とくに一週間以上の長期休暇を取る割合は20%で、「日本は極端に低い」(石井氏)という。ゲストで登壇したフリーアナウンサーの神田愛花さんも「(休暇中に)ほかの人に仕事が回らないように休みは取りたくなかった」とNHKでのアナウンサー時代を振り返った。そのうえで「ただ、10年もこのような状況なのは驚きだ」と語った。
一方、取得率の低さは上司世代の変え方が影響しているようだ。
日本人の世代別で「休み不足」と感じる人の割合をみると、18―34歳は6割を超えるが、50歳以上は4割だった。

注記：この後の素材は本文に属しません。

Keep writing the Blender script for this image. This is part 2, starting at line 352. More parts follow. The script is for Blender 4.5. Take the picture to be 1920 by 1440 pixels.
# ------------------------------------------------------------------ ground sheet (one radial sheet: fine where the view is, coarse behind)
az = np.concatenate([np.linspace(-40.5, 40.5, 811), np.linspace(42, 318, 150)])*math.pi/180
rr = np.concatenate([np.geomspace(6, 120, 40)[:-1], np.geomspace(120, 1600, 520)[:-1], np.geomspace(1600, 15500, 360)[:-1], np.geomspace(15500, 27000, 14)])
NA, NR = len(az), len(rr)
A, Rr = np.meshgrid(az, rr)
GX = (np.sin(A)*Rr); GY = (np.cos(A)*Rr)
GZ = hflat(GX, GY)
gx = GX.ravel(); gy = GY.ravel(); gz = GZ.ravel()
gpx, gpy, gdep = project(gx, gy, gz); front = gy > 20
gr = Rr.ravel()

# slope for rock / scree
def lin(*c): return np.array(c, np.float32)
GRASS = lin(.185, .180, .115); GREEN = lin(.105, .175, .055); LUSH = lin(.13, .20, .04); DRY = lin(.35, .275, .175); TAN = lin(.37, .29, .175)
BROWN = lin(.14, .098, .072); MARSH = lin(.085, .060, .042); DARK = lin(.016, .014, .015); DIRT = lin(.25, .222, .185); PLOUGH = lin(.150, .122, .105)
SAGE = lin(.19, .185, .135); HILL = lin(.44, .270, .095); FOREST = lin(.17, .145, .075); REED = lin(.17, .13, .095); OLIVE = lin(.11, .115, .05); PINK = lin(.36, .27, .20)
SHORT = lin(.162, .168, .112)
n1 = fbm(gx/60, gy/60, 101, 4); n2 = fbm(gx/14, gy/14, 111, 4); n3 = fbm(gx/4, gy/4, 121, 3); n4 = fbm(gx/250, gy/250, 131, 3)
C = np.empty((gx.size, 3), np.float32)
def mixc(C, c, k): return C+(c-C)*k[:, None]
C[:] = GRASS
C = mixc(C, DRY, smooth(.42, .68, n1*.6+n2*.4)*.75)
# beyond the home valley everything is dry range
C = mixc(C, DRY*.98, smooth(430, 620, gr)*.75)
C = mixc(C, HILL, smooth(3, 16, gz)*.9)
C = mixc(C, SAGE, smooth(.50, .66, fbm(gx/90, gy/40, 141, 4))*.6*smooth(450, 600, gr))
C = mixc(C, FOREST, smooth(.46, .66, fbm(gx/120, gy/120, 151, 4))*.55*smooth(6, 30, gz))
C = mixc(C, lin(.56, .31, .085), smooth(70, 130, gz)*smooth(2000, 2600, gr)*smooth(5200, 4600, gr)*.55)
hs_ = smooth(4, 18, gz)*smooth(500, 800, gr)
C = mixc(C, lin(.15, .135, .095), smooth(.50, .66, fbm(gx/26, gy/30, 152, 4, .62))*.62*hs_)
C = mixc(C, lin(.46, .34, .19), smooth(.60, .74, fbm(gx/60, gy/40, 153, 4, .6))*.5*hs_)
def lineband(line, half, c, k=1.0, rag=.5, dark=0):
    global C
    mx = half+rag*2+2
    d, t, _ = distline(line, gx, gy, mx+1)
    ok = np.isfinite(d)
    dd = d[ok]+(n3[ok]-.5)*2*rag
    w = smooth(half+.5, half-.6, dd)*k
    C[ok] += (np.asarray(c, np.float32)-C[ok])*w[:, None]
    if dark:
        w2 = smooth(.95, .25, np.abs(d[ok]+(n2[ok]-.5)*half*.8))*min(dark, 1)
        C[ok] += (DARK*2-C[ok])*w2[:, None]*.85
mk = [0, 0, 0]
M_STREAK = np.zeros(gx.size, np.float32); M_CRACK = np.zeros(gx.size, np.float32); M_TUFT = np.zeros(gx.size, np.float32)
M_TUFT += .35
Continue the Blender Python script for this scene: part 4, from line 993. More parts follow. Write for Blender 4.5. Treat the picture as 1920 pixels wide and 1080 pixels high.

さらに「上司が有給取得に協力的」と回答した割合が日本は43%で世界最下位。唯一5割を下回った。
「(上司世代は)バブル期の働き方を引きずっている」(石井氏)と、日本の有休取得率が低い要因の1つを示した。
世界では休みの取り方が進んでいる。ビジネスとレジャーを組み合わせた「ブレジャー」が注目を集めているという。出張に有休をつけて、仕事が終われば観光を楽しむといったもの。航空チケット代は会社持ちなので、旅行するまたとない好機となる。
ただ日本は遅れている。出張に有休を付けたことがない割合は79%で世界最多となった。欧州では4―6割近くがブレジャーの経験があることが今回の調査で分かった。石井氏は「今後はブレジャーを文化として根付かせていきたい」と語った。
なお、有休を取得してもらいとの願いから、ホテル代が90%オフになるクーポンの配布を、12月13日から始める。およそ1千人以上分用意し、計4千万円分ほどのクーポンとなる。石井氏は「海外旅行で非現実を味わい、ぜひリフレッシュしてほしい」と呼び掛けた。